Transformation, Discovery, Digitization Funding and Contributed Support
Benton Jones | Director of Art at the Cape Cod Museum of Art
Before digitization, the permanent collection at the Cape Cod Museum of Art had been inaccessible to the public, and also internally, to its own curatorial staff. Benton Jones will share his institutions story of self-discovery and how he was able to fund the digitization of their collection during the summer of 2022 through a combination of matching grant funding and contributed support. Jones will highlight the importance of making the collection of his small, regionally focused art museum, easily accessible, and take you through the transformation of facility and staff required to accomplish this work. He will touch on how a collecting institution can become stifled by its own collection over time, and how the digitization process has helped to recalibrate his museum’s strategic plan, mission and vision, while at the same time, helping to conserve, protect and curate the collection.
We need to talk about how we talk about our work…
Rebecca Wack | Assistant Director, Digital Imaging NYPL
Cultural heritage digitization is complicated, expensive, and seldom understood by those outside of the field. Let’s talk about talking about our work, adopting approachable language to convert critics into advocates. This presentation will begin with some general tips on building relationships and crafting narratives to support the growth of your digitization program before opening the floor for questions concerning fundraising, stewardship, and building a bigger tent.

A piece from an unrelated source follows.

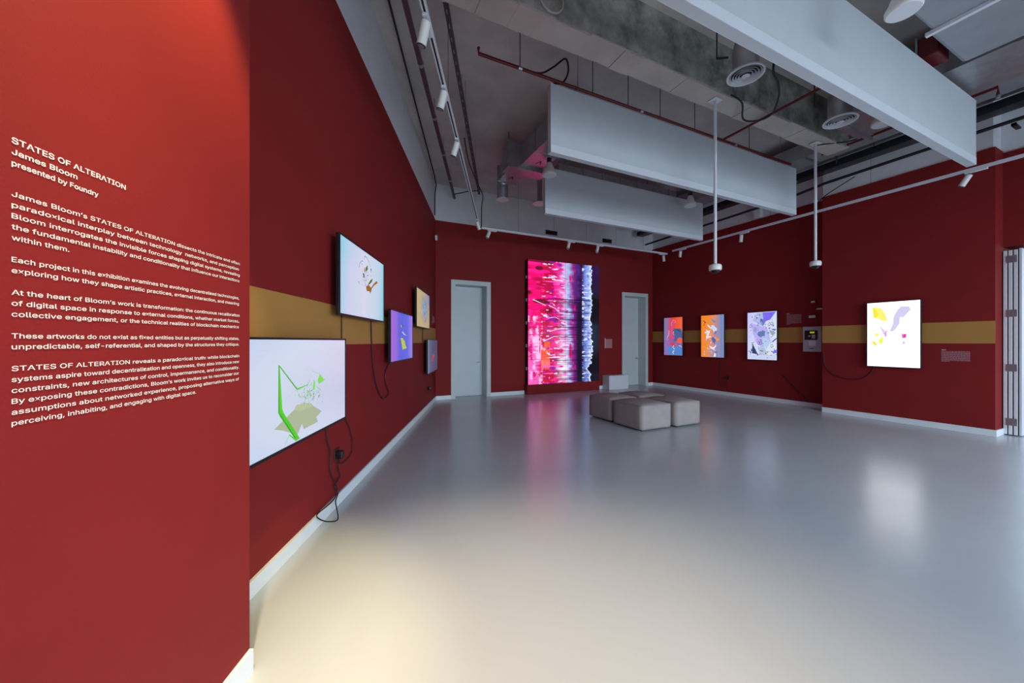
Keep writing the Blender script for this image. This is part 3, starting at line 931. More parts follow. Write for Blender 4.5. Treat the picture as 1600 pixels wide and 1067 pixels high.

Technical Potpourri – AI Art, Film Targets, and Film Stitching
Doug Peterson | Digital Transitions
Abstract to come!
Digital Color Reconstructions of Early Color Photographs
Jan Hubička Associate Professor at the Department of Applied Mathematics of Charles University
Jan Hubička is an Associate Professor at the Department of Applied Mathematics of Charles University, a senior software developer at SUSE LINUX s.r.o., and also a co-founder and director of the Šechtl & Voseček Museum of Photography in Tábor, Czech Republic. In 2004 he started a project of digitization of the Šechtl & Voseček archive consisting of photographs taken in the years 1865 – 2008 by three generations of professional photographers in his family. He also curated over 20 exhibitions of photographs from the archive of Šechtl & Voseček as well as from digitized collections worldwide. Jointly with several institutions in the Czech Republic (including the National Technical Museum, Museum Fotoatelier Seidel, National Museum of Photography and the National Heritage Institute) he organized a number of workshops on digitization and also two international workshops on early color photography. In Mathematics, he is currently working on problems in structural Ramsey theory. As a software developer he is a co-maintainer of the GNU Compiler Collection working on inter-procedural optimization, profile feedback, link-time optimization and x86-64 backend.